Bencini – regista "di fiducia" di Slow Food e autore di altri documentari a tema alimentare – invece ha puntato l'attenzione sulla laguna toscana, da anni sinonimo di qualità e recentemente oasi di produzione sostenibile, e ha tratteggiato una sorta di manifesto della pesca di eccellenza e delle tradizioni virtuose. "Che – spiega il regista – nonostante possano sembrare insignificanti di fronte ai grandi numeri delle multinazionali, sono l'unica via d'uscita dalla crisi grazie al ritorno al passato e al ritrovamento di un rapporto armonico con la natura". I 58 cavalieri della pesca ritratti nel film, riuniti nella Cooperativa La Peschereccia, gestiscono un laboratorio per la lavorazione, uno spaccio e un mercato del pesce, allevano avanotti di spigola e orata per il ripopolamento, producono bottarga, filetti affumicati di cefalo e anguilla e, la sera, servono il tutto nel loro ristorante affacciato sulla laguna e ricavato nelle vecchie scuderie dell'ottocentesca fortezza spagnola. "Cinquantamila persone l'anno mangiano nel nostro centro di degustazione", dicono fieri i pescatori della "delegazione berlinese": Sergio Amenta, "il Topo", ex buttafuori e capo della ciurma; Marco Giudici, l'isolazionista detto "Nocetta" e Francesco Mengoni, il moltiplicatore di pesci detto "Gesù". Per una fortunata coincidenza, nella capitale tedesca hanno incontrato Ken Loach, il "regista operaio" britannico, che si è congratulato per la loro attività e si è fatto fotografare con loro.

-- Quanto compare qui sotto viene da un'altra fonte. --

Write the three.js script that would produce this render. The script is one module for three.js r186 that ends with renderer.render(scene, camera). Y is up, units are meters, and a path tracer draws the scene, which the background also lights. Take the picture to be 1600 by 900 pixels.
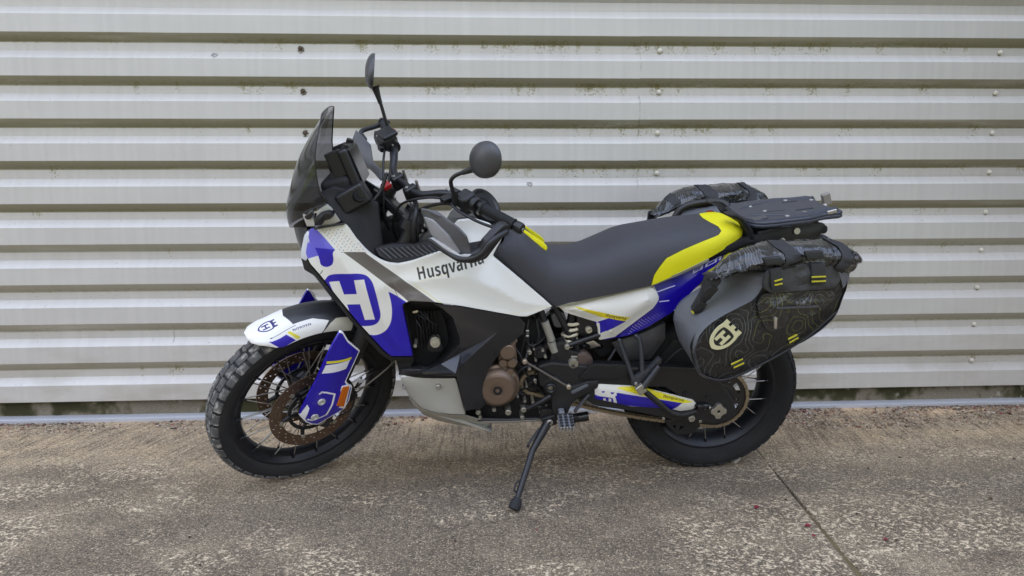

Nel film, i "cavalieri" si mostrano per come sono: "Spiriti liberi che per vivere guardano il cielo e ascoltano il vento – dicono - perché dopo il temporale c'è speranza di una bella pescata. Dobbiamo sempre combattere con l'incertezza e con gli imprevisti climatici: ad esempio nel 2012 un'alluvione ha stravolto l'habitat e vanificato un lavoro di ripopolamento di avanotti che durava da 5 anni, creando problemi a 110 famiglie". Ma nessuno di loro, giurano, ha intenzione di mollare un lavoro fatto di gesti antichi e sempre emozionanti, "Perché è un momento critico ed è necessario raccontare queste esperienze che si oppongono ai modelli inquinanti delle multinazionali, che producono quantità esorbitanti di rifiuti e gas nocivi. Fortunatamente negli ultimi anni abbiamo avuto il fondamentale supporto di Slow Food, che ci ha permesso di rimanere a galla". E, rivendicano, "il nostro pesce non è un prodotto, ma storia, cultura, anima". D'altronde lo si vede bene tra le immagini del documentario, che dimostrano come questa comunità galleggiante sia una sorta di ecosistema a sé stante, con le sue regole, le sue debolezze, le piccole rivalità.

Stasera, per sugellare l'approdo dei pescatori alla Berlinale, la struttura di Markthalle Neun ospiterà una cena con crostini alla ricotta con erbe mediterranee per antipasto, seguita da un'insalatina di carciofi e bottarga (e carpaccio di pesce affumicato di Orbetello), una zuppa di pesce e, infine, il tipico castagnaccio toscano.